The textural and structural features preserved in epithermal systems allow for a field-based evaluation of the kinematic evolution of the veins and controlling fault systems. This can be achieved by utilizing observations of (1) fault kinematic indicators, such as oblique cataclastic foliations and Riedel shear fractures, where they are preserved in silicified fault rock on vein margins, (2) lateral and vertical variations in structural style of veins based on their extensional, fault-dominated, or transitional character, (3) extensional vein sets with preferred orientations that form in the damage zones peripheral to, between, or at tips of fault-hosted veins, and (4) the influence of fault orientation and host-rock rheology and permeability on vein geometry and character. Collectively, these factors allow the prediction of structural settings with high fracture permeability and dilatancy, aiding in exploration targeting.

Favorable structural settings for the development of ore shoots occur at geometric irregularities, orientation changes, and vein bifurcations formed early in the propagation history of the hosting fault networks. These sites include dilational, and locally contractional, steps and bends in strike-slip settings. In extensional settings, relay zones formed through the linkage of lateral fault tips, fault intersections, and dilational jogs associated with rheologically induced fault refraction across lithologic contacts are common ore shoot controls. Upward steepening, dilation, and horsetailing of extensional and oblique-extensional fault-hosted vein systems in near-surface environments are common and reflect decreasing lithostatic load and lower differential stress near surface. In these latter settings, the inflection line and intersections with branching parts of the vein system intersect in the σ2 paleostress orientation, forming gently plunging linear zones of high structural permeability that coincide with areas of cyclical dilation at optimal boiling levels to enhance gangue and ore precipitation.

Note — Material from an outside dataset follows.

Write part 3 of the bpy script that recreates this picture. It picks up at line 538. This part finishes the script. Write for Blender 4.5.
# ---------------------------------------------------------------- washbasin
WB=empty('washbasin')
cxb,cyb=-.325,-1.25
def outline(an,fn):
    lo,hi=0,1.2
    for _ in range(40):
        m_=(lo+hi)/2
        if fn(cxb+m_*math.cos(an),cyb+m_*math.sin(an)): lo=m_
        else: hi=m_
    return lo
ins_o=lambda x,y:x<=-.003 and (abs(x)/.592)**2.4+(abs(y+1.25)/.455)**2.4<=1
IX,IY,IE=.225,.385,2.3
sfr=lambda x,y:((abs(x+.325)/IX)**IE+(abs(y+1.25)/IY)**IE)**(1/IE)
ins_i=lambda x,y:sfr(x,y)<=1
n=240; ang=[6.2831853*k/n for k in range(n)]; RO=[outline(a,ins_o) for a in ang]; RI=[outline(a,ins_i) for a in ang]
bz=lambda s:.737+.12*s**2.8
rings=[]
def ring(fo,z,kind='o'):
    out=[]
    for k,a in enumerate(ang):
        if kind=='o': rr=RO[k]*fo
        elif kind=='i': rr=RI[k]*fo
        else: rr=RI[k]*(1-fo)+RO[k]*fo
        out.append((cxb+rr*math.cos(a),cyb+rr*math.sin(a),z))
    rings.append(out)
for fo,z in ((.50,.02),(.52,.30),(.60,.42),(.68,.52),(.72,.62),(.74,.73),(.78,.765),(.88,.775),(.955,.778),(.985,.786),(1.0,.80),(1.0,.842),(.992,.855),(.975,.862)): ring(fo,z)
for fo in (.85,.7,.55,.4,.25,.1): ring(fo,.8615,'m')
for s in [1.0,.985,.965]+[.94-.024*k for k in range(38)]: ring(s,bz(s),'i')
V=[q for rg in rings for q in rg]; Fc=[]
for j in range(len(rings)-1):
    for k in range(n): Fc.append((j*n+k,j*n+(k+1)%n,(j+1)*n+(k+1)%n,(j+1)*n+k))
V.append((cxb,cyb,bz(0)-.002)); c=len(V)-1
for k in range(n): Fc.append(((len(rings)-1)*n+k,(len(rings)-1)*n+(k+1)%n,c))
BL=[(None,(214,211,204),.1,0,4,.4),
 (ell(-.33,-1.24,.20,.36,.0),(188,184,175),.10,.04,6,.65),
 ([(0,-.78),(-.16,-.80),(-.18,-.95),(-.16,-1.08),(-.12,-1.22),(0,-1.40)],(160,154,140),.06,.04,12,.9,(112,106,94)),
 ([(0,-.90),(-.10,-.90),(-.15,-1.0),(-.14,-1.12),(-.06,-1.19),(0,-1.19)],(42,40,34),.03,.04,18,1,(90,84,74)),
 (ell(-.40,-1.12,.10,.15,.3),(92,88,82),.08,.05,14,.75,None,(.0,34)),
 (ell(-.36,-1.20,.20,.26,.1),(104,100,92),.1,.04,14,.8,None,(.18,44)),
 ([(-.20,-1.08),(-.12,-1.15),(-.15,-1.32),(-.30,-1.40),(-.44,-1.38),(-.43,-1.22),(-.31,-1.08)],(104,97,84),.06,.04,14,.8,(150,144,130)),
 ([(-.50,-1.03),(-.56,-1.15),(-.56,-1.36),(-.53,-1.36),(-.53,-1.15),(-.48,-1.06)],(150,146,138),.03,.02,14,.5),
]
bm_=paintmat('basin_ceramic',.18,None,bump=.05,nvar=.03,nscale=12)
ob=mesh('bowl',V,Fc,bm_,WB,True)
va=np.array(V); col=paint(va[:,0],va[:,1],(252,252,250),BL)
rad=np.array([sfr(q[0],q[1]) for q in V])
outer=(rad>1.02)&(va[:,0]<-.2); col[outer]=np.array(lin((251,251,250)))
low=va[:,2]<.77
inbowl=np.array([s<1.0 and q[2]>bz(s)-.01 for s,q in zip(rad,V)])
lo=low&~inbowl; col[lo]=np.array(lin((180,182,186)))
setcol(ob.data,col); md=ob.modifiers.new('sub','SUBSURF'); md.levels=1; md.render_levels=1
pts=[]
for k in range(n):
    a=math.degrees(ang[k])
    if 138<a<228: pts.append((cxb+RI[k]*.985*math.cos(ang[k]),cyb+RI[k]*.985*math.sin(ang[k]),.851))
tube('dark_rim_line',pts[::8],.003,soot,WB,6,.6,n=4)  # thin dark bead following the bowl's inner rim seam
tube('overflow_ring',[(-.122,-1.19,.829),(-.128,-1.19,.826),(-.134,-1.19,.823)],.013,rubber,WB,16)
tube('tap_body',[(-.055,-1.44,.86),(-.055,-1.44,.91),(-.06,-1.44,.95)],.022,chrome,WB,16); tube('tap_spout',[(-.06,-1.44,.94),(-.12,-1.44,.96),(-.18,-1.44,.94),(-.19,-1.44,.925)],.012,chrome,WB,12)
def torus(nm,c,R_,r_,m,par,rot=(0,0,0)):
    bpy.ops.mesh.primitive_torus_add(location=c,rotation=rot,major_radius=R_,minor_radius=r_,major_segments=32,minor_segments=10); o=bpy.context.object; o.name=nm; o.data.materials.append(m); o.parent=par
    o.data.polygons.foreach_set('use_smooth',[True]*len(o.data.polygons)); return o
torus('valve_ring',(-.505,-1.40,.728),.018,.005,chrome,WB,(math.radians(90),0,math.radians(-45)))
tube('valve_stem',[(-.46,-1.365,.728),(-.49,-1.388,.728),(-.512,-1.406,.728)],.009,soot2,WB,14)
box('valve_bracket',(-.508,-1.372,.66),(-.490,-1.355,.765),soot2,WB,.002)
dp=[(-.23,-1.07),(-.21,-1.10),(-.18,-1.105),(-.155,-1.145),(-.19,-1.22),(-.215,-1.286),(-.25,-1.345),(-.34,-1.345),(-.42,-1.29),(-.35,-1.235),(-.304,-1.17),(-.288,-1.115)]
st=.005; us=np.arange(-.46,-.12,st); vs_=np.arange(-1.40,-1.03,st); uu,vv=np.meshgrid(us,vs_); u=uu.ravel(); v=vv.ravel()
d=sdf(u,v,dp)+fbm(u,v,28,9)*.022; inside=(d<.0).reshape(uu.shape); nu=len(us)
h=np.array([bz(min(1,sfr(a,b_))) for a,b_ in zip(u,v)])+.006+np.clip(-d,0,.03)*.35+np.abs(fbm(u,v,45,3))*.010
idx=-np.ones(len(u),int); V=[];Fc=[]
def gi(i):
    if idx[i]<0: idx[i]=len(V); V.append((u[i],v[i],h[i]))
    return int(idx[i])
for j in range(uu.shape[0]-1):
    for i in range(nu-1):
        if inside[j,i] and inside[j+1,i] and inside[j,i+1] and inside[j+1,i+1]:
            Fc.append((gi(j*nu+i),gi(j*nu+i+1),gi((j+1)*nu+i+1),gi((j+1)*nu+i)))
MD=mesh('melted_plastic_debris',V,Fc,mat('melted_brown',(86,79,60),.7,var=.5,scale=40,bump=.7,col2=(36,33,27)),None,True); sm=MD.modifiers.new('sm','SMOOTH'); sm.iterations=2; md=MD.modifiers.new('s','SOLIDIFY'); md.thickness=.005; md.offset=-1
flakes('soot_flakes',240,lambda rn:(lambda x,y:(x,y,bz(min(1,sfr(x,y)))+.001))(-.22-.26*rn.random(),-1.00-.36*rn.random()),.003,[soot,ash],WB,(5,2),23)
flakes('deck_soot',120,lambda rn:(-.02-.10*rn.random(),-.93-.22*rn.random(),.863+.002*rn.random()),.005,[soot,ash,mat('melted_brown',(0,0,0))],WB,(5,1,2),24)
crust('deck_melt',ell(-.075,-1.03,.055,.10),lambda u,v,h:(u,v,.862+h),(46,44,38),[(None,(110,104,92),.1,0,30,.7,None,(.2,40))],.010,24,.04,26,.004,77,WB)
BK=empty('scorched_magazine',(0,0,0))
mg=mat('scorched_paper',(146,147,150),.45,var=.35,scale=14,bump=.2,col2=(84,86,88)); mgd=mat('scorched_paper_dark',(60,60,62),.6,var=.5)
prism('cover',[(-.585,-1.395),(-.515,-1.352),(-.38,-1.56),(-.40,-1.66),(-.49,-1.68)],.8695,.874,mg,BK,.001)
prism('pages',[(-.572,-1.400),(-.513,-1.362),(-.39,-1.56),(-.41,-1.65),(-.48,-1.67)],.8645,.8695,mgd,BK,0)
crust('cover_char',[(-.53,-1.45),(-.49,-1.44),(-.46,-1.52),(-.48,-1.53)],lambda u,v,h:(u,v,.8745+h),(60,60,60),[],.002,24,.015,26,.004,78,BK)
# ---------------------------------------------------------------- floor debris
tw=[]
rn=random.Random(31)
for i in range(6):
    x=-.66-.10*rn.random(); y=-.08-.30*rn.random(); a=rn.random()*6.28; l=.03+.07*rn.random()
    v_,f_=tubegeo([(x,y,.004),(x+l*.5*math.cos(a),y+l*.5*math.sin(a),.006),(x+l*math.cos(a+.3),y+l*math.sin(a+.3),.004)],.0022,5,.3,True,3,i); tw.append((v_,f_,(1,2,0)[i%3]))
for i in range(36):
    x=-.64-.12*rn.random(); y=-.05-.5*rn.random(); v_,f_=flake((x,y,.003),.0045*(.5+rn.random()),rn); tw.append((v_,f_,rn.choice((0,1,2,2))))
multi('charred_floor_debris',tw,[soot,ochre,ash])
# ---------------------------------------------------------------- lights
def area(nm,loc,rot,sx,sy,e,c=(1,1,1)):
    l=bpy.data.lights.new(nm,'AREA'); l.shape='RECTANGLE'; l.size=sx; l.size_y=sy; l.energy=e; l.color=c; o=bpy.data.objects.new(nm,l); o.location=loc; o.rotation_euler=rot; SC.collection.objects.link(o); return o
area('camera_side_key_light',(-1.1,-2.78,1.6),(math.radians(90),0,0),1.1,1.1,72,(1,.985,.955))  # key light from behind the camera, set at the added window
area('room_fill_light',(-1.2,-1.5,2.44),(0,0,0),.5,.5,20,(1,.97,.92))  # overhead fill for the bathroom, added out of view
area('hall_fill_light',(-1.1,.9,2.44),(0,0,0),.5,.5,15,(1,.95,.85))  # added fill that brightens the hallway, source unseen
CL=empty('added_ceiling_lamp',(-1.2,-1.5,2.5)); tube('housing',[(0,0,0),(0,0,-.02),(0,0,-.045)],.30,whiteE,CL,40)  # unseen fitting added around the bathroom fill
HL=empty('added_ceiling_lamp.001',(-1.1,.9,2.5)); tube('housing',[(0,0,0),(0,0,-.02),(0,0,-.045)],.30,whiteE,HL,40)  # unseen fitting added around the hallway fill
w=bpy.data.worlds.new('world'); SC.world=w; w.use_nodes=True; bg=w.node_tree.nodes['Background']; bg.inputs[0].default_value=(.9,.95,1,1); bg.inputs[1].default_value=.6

The rheological character of pre- and syn-ore alteration also influences the structural character, morphology, and position of mineralized zones. Adularia-quartz-illite–dominant alteration, common to higher-temperature upflow zones central to intermediate- and low-sulfidation epithermal vein deposits, behaves as a brittle, competent medium enabling maintenance of fracture permeability. Lateral to and above these upflow zones, lower-temperature argillic alteration assemblages are less permeable and aid formation of fault gouge that further focuses fluid flow in higher-temperature upflow zones. Fault character varies spatially, from entirely breccia and gouge distally through progressively more hydrothermally lithified fault rocks and increasing vein abundance and diminishing fault-rock abundance proximal to ore shoots. In poorly lithified volcaniclastic rocks or phreatic breccia with high primary permeability, fault displacement may dissipate into broader fracture networks, resulting in more dispersed fluid flow that promotes the formation of disseminated deposits with low degrees of structural control.

In disseminated styles of epithermal deposits, mineralization is often associated with synvolcanic growth faults or exploits dikes and phreatic breccia bodies, feeding tabular zones of advanced argillic and silicic alteration that form stratabound replacement mineralized zones. In lithocap environments common to high-sulfidation districts, early, laterally continuous, near-surface barren zones of advanced argillic alteration and silicification form near the paleowater table above magmatic-hydrothermal systems. In many high-sulfidation deposits, these serve as aquitards beneath which later hydrothermal fluids may localize mineralization zones within permeable stratigraphic horizons, although deeper mineralization may also be present within or emanating from faults unrelated to lithocap influence. Silicified lithocaps may contain zones with high secondary structural permeability that localize ore through the formation of zones of vuggy residual quartz and/or elevated fracture densities in the rheologically competent silicified base of the lithocap, often along or emanating laterally outward from ore-controlling faults. Syn-ore faults in such settings may form tabular, intensely silicified zones that extend downward below the lithocap.